* _Problem_: Copy exactly the block of lines between the one containing "Recreate this scene" and the one containing "return m, nt, nt.nodes['Principled BSDF']", inclusive.

[Scene script records]

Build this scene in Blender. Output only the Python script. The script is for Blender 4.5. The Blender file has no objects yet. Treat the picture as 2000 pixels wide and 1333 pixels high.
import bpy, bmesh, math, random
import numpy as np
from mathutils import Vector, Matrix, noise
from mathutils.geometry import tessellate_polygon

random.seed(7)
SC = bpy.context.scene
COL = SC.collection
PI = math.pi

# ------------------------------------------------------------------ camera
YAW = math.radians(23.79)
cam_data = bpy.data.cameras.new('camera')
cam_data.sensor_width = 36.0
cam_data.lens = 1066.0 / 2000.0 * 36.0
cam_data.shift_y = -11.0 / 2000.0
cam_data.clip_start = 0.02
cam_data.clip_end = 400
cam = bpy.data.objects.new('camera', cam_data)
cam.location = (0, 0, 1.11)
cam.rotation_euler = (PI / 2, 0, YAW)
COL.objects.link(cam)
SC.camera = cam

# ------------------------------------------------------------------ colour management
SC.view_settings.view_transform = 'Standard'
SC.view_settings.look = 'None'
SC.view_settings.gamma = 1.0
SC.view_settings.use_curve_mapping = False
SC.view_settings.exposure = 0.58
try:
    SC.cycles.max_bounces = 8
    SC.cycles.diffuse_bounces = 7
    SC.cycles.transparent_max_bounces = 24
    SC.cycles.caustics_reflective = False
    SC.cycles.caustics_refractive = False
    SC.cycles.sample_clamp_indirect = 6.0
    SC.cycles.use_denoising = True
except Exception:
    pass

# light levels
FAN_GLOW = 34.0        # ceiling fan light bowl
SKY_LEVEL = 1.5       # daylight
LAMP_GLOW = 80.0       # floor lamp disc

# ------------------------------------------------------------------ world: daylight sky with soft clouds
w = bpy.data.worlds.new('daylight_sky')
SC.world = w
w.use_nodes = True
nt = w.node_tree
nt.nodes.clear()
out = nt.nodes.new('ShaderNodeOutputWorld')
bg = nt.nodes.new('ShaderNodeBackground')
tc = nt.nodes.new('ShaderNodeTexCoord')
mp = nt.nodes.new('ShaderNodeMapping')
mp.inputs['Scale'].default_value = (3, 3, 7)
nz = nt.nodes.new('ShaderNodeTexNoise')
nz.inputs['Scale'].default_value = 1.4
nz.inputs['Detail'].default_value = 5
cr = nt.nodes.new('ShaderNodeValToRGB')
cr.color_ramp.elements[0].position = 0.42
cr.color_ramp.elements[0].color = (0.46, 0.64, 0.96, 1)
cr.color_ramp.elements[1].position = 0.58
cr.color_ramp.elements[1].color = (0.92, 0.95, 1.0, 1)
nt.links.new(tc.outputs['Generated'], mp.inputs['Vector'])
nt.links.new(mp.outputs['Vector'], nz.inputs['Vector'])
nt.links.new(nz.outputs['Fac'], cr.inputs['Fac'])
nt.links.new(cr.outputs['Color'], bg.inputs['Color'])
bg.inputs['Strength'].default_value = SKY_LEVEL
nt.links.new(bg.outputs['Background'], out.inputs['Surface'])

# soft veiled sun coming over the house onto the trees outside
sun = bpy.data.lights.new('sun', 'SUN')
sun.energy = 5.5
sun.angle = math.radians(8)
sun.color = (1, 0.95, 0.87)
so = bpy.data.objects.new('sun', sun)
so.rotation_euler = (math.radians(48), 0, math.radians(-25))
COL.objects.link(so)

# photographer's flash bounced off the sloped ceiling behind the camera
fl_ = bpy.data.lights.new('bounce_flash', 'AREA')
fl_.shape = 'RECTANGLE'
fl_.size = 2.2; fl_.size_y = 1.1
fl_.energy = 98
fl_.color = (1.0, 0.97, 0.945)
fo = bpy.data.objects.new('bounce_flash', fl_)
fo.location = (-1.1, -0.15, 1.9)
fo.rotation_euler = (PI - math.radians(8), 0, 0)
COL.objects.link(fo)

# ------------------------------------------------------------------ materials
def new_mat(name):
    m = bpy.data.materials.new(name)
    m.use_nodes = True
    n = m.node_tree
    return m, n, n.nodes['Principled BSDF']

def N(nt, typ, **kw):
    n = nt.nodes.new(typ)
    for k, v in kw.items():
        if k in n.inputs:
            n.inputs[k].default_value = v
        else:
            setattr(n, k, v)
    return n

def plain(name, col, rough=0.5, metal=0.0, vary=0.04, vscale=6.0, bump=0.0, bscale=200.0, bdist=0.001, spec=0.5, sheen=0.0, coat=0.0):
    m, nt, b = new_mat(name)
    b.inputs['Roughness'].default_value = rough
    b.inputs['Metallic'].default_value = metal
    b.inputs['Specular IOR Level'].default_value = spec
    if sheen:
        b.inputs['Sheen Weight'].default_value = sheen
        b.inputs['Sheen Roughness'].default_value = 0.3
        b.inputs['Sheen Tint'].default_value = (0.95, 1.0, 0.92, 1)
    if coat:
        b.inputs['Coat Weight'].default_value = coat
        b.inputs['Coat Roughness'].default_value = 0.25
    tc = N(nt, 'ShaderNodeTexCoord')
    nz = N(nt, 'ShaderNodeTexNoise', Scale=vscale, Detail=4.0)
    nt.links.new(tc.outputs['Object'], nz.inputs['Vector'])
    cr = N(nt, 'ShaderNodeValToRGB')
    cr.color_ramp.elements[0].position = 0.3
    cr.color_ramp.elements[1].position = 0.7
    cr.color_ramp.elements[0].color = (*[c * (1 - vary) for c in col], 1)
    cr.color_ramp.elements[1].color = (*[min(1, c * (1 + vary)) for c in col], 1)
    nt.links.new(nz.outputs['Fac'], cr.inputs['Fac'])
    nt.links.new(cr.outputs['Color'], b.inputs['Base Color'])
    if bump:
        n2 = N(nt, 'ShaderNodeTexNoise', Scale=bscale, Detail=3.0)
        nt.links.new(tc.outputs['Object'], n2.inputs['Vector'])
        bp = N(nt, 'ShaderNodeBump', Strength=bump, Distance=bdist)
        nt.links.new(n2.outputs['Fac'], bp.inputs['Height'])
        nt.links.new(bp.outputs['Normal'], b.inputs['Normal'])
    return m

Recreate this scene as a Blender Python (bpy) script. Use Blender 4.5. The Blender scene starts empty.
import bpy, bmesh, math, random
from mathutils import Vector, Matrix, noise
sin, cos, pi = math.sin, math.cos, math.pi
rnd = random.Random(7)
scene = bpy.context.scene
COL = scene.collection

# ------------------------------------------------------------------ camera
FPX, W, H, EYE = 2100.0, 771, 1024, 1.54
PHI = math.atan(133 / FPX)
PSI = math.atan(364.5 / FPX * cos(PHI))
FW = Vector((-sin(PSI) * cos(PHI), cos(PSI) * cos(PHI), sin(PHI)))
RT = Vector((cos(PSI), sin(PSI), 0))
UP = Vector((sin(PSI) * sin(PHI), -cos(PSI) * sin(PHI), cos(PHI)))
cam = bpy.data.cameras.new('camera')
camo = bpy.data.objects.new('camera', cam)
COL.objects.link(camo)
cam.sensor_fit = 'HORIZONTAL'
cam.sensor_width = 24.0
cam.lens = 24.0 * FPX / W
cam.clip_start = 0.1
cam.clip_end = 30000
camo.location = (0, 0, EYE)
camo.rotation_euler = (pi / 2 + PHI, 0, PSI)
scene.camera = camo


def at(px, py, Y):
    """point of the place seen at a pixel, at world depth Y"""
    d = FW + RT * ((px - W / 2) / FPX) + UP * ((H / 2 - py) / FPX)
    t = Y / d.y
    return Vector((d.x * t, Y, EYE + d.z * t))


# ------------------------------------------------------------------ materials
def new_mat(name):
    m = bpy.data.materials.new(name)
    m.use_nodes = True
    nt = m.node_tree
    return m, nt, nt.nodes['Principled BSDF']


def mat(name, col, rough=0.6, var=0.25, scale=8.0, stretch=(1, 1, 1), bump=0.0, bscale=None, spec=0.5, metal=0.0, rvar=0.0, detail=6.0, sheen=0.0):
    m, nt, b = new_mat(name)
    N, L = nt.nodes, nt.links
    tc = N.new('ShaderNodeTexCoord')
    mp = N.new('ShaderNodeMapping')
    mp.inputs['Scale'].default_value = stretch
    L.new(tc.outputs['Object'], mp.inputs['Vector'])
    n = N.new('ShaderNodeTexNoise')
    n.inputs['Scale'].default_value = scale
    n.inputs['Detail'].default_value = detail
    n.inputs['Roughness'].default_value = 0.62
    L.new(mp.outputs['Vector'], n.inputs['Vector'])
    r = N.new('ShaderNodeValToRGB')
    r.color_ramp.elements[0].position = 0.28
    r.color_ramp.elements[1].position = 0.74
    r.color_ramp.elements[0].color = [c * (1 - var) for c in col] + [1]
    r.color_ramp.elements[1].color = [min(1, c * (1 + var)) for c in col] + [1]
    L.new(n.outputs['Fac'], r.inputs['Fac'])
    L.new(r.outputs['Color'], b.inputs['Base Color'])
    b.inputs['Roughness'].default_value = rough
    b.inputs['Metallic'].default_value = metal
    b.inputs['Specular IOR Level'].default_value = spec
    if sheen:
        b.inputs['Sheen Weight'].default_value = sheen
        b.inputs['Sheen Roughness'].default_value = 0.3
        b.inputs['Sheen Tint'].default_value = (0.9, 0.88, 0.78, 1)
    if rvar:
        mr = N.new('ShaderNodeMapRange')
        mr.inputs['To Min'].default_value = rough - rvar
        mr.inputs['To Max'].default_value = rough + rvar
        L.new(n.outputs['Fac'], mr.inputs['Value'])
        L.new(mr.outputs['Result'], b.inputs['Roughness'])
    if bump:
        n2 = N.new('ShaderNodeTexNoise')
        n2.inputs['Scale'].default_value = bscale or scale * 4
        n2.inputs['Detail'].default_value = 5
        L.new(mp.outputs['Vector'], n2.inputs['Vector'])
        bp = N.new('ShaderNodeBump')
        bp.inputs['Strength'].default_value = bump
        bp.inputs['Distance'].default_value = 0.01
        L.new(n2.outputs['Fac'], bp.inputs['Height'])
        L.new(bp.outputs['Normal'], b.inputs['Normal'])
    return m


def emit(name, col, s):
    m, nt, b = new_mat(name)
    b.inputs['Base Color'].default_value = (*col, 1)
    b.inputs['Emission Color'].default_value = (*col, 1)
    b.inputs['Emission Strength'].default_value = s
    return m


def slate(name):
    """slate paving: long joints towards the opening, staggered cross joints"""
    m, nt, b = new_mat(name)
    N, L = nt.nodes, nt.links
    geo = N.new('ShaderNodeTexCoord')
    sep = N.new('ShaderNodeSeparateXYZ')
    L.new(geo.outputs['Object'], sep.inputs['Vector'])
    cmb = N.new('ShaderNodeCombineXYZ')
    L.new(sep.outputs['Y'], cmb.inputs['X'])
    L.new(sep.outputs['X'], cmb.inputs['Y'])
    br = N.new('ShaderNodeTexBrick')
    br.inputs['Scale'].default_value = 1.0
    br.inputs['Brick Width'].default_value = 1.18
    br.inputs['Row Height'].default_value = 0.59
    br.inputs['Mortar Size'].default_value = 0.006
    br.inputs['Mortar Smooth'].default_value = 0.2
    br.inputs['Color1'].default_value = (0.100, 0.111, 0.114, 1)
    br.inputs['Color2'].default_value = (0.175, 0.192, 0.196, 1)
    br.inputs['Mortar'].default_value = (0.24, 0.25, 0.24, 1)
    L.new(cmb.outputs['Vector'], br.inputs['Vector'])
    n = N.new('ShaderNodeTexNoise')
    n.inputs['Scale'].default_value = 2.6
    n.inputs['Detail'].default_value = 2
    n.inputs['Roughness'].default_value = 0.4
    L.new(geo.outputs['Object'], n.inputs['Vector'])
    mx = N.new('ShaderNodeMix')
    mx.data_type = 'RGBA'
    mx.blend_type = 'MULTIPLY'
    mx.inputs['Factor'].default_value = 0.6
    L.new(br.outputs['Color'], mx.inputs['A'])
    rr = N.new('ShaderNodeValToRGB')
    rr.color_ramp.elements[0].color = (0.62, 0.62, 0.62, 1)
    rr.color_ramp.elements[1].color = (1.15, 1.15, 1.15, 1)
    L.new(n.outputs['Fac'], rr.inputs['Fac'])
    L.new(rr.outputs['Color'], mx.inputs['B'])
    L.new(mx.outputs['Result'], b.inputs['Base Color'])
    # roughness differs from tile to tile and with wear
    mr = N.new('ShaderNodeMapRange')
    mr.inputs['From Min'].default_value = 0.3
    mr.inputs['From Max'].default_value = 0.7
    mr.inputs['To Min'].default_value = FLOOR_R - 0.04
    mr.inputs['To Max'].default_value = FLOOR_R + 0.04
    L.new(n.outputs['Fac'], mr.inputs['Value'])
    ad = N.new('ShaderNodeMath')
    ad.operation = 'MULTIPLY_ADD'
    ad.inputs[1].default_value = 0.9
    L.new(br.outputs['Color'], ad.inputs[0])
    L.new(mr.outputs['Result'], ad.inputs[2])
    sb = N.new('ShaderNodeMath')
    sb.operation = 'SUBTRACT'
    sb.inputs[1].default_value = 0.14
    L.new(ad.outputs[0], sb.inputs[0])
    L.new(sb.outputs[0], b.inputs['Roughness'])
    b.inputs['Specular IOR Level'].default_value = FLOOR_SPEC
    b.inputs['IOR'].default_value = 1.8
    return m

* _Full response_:
Recreate this scene as a Blender Python (bpy) script. Use Blender 4.5. The Blender scene starts empty.
import bpy, bmesh, math, random
from mathutils import Vector, Matrix, noise
sin, cos, pi = math.sin, math.cos, math.pi
rnd = random.Random(7)
scene = bpy.context.scene
COL = scene.collection

# ------------------------------------------------------------------ camera
FPX, W, H, EYE = 2100.0, 771, 1024, 1.54
PHI = math.atan(133 / FPX)
PSI = math.atan(364.5 / FPX * cos(PHI))
FW = Vector((-sin(PSI) * cos(PHI), cos(PSI) * cos(PHI), sin(PHI)))
RT = Vector((cos(PSI), sin(PSI), 0))
UP = Vector((sin(PSI) * sin(PHI), -cos(PSI) * sin(PHI), cos(PHI)))
cam = bpy.data.cameras.new('camera')
camo = bpy.data.objects.new('camera', cam)
COL.objects.link(camo)
cam.sensor_fit = 'HORIZONTAL'
cam.sensor_width = 24.0
cam.lens = 24.0 * FPX / W
cam.clip_start = 0.1
cam.clip_end = 30000
camo.location = (0, 0, EYE)
camo.rotation_euler = (pi / 2 + PHI, 0, PSI)
scene.camera = camo


def at(px, py, Y):
    """point of the place seen at a pixel, at world depth Y"""
    d = FW + RT * ((px - W / 2) / FPX) + UP * ((H / 2 - py) / FPX)
    t = Y / d.y
    return Vector((d.x * t, Y, EYE + d.z * t))


# ------------------------------------------------------------------ materials
def new_mat(name):
    m = bpy.data.materials.new(name)
    m.use_nodes = True
    nt = m.node_tree
    return m, nt, nt.nodes['Principled BSDF']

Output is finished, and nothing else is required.